May 08, 2010

New York Times Joins the Obnoxious "Autoplay Audio" Ad Club

Greetings. Last November in How to Sink a Major Web Site with a Single Ad, I noted how ABC News had begun using an autoplay ad format that starts blasting audio from an accompanying video advertisement as soon as an ordinary page is loaded. I explained there why I considered this to be the most obnoxious, distracting, and unacceptable online ad format. It's one thing to autoplay video and audio when you navigate to a page where you expect a multimedia presentation of some sort -- but when you click on a news link and end up with a lipstick commercial blasting from your speakers, forcing you to quickly hunt for volume or playback controls, it's way beyond the pale.

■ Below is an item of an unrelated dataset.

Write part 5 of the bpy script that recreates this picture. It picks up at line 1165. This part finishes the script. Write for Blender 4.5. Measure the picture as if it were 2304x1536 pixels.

I'm sorry to report that the venerable New York Times is now engaging in this intrusive behavior, for example currently at this page.

I am a strong supporter of ad-based Internet business models as an alternative to "pay through the nose" models, as I've discussed in Blocking Web Ads -- And Paying the Piper. I am not a fan of "broad spectrum" ad blocking by folks who seem to somehow believe that Web services can simply run on air and love.

But the continuing rise of opportunistic autoplay ads with audio that immediately blares forth without user intervention risks a major ad-blocking backlash that will be difficult to argue against forcefully.

Sites that use these ads in the hopes of perceived short-term gains are taking a very significant longer-term risk that they may come to seriously regret.